Surtout, elle permet de s'endetter à moindre coût, selon le même mécanisme appliqué aux entreprises: la somme empruntée et les taux d'intérêt sont fixes, mais la valeur de la somme empruntée diminue, et les charges pesant sur les personnes endettées s'abaissent. Pour l'Etat également, une inflation plus forte peut se réveler salvatrice, en réduisant la dette publique.

Mais encore faut-il que les salaires soient indexés sur l'inflation, pour qu'ils augmentent au même rythme que les prix à la consommation ; même problème pour les pensions de retraite ou les allocations.

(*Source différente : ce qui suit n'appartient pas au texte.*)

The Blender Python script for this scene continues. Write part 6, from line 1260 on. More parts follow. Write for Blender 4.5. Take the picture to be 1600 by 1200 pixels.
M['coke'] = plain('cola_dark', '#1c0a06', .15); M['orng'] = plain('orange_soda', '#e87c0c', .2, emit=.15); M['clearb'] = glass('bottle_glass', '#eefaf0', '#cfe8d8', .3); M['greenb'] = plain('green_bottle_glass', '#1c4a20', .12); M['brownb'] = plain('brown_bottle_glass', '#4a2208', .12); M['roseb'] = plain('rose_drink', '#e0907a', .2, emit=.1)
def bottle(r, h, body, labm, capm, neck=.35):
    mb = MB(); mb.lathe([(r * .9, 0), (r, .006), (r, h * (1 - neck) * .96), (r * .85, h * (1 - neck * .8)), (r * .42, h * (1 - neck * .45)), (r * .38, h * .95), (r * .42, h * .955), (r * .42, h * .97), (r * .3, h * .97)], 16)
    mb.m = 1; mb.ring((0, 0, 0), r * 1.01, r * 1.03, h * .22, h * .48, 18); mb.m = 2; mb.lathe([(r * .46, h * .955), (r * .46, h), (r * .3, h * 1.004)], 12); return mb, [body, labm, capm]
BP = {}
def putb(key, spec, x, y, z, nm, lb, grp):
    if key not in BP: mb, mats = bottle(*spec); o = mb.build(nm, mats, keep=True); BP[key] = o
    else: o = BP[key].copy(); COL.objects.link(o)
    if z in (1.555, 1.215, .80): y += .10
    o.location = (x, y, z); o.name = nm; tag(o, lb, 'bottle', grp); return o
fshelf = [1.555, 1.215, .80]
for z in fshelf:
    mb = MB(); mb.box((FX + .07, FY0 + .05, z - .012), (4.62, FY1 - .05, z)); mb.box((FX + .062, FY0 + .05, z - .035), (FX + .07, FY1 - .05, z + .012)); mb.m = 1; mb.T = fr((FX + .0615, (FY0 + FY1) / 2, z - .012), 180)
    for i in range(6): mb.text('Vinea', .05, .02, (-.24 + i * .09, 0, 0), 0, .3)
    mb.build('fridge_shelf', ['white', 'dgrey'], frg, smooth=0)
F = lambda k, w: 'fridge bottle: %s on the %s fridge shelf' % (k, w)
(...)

Quand c'est le cas, l'inflation peut opérer une redistribution des revenus, vers les classes moyennes et moins aisées. C'est l'un des arguments du Nobel d'Economie Joseph Stiglitz, dans un récent éditorial s'opposant à une politique de lutte contre l'inflation.

Il n'est pas étonnant que les États-Unis connaissent une "grande démission", les travailleurs quittant leur emploi pour chercher de meilleures opportunités. Si la réduction de l'offre de main-d'œuvre qui en résulte se traduit par des augmentations de salaire, cela commencerait à rectifier des décennies de croissance faible ou inexistante des salaires réels (corrigés de l'inflation). Se précipiter pour freiner la demande à chaque fois que les salaires commencent à augmenter, est un moyen infaillible de s'assurer que la rémunération des travailleurs diminue au fil du temps.

L'économiste évoque également un point central dans l'analyse des conséquences de l'inflation sur les ménages, les Etats et les entreprises: la question de la source de l'inflation.

Il souligne les tensions logistiques et les problématiques d'approvisionnement énergétique: ce qui fait de l'inflation actuelle une problématique d'offre, et non de demande. Avant de chercher à lutter contre l'inflation en baissant la demande, les pouvoirs publics devraient donc, selon lui, chercher à résoudre d'abord ces contraintes d'offre, laissant l'inflation momentanément atteindre des niveaux bien supérieurs à 2%.